For many of his commissions, Purcell had no choice of librettist. When he was required, as a royal employee, to set an ode or welcome song to music, a text would be supplied and Purcell was required to produce the goods: often he made a proverbial silk purse out of a sow’s ear. Sometimes it is much to the author’s benefit that anonymity has been bestowed on his second-rate, sycophantic efforts. In the forty plays for which he provided music, Purcell was presented with texts of all standards. The poet John Dryden summed up the contemporary attitude to such textual inadequacies with his 1697 paraphrase of Virgil: ‘The tune I still retain, but not the words’. The literary world had, however, survived Cromwell’s reign better than the musical community, and composers in the last three decades of the seventeenth century who were free to choose their own text were able to select from a wide range of contemporary and older material. When presented with fine poetry whose emotional content or subject matter inspired him, Purcell’s musical response could be devastating.

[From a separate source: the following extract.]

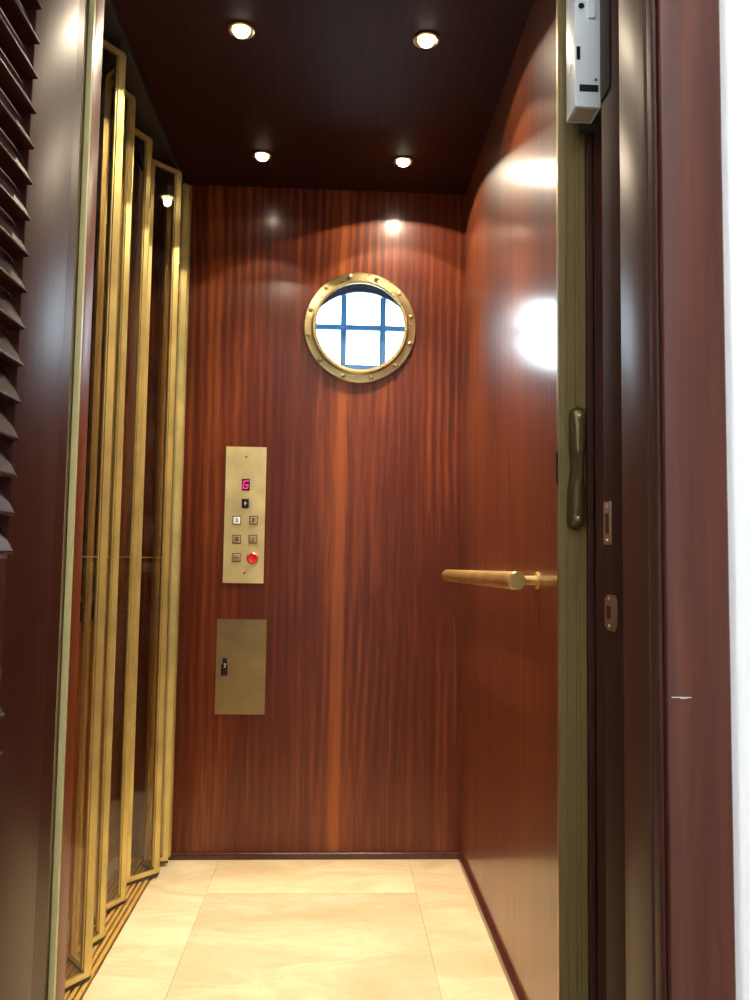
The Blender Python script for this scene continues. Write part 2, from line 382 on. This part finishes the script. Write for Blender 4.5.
st(boxes('trim_jamb_top', [((JX0, .9525, 2.042), (JX1+.03, 1.118, 2.059))], M['jamb_wood']))

# cab front: right return edge, dark front face, left return with brass and wood edges
struct('trim_cab_front_right', [((.4055, 1.262, 0), (.62, 1.33, 2.16))], M['mahogany_trim'])
struct('trim_cab_edge_right', [((.3952, 1.270, 0), (.4050, 1.288, 2.095))], M['jamb_wood'], .001)
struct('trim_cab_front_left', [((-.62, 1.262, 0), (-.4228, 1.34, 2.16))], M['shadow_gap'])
struct('trim_cab_edge_khaki', [((-.4225, 1.270, 0), (-.4130, 1.30, 2.095))], M['khaki'], .0008)
struct('trim_cab_edge_green', [((-.4105, 1.275, 0), (-.4022, 1.2845, 2.095))], M['green_edge'], .0008)
struct('trim_cab_return_left', [((-.4105, 1.2848, 0), (-.4022, 1.328, 2.095))], M['red_edge'], .0005)
struct('trim_cab_header', [((-.62, 1.262, 2.101), (.62, 1.269, 2.16))], M['mahogany_ceiling'])

# ------------------------------------------------------------------ second door seen through the gate
dx = -.655
t = thing('landing_door', 'orange brown wooden door with dark glass upper half seen through the folding gate', 'door', (dx, 2.25, -.09))
boxes('lower_panel', [((dx-.04, 1.45, -.09), (dx, 2.855, .735))], M['orange_wood'], t, .002)
boxes('upper_pane', [((dx-.03, 1.45, .737), (dx-.01, 2.56, 2.3))], M['dark_glass'], t)
boxes('frame_post', [((dx-.04, 2.561, .737), (dx, 2.855, 2.3))], M['orange_wood'], t, .002)
boxes('rail_reflection', [((dx-.04, 1.45, .79), (dx+.004, 2.55, .806))], M['brass_dull'], t, .002)  # bar standing in for the handrail's reflection in the gate glass

# ------------------------------------------------------------------ folding gate
O = {5: (-.4765, 2.520), 4: (-.488, 2.430), 3: (-.536, 2.239), 2: (-.532, 2.030), 1: (-.510, 1.850), 0: (-.535, 1.665), -1: (-.535, 1.475)}
I = {4: (-.565, 2.345), 3: (-.585, 2.145), 2: (-.578, 1.935), 1: (-.572, 1.760), 0: (-.580, 1.570), -1: (-.580, 1.375), 5: (-.545, 2.500)}
GZ0, GZ1 = .016, 2.070
gate = thing('folding_gate', 'brass framed folding gate with tall smoked glass leaves along the left of the cab', 'gate', (-.55, 1.9, 0))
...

Songs enjoyed a wider audience than any other musical form: they were performed by professional musicians for royal entertainment at court, sung by amateur musicians at home, or simply heard in the streets. Pepys’s diary is full of references to performances by amateur musicians, and the music historian Sir John Hawkins tells an amusing story which, whether true or not, gives an idea of the difficulties of working for royalty. Demanding musical entertainment one day, Queen Mary sent for the soprano Mrs Hunt, the bass John Gostling and Purcell. They performed several of Purcell’s songs, but the Queen was not satisfied with such sophisticated music, eventually requesting that Mrs Hunt sing the Scots ballad ‘Cold and Raw’. Mrs Hunt complied, and accompanied herself on the lute. Purcell meantime sat at the harpsichord ‘unemployed and not a little nettled at the queen’s preference for a vulgar ballad to his music’. His tongue-in-cheek response was to include the melody in a section of his next birthday ode, Love’s Goddess sure was blind.
Almost all of Purcell’s eighty-five secular solo songs are fine works. A good number are masterpieces. Predictably, the majority present wistful or sad sentiments, and Purcell produces ravishing music. The variety of styles and forms is astonishing, ranging from songs whose influence can be traced back to the Elizabethan strophic lute-song, through highly charged works created from florid semi-recitative, to songs on ground basses and substantial Italianate cantatas. This set does not include any of the 150 songs – nor the wonderful instrumental music – that were written by Purcell for the stage. Similarly, a number of songs now thought to have been misattributed to Purcell are also omitted. Everywhere in the eighty-seven songs presented in this series variety abounds, and everywhere shines the brilliant inventiveness of a unique composer of whom Roger North said: ‘A greater musical genius England never had’.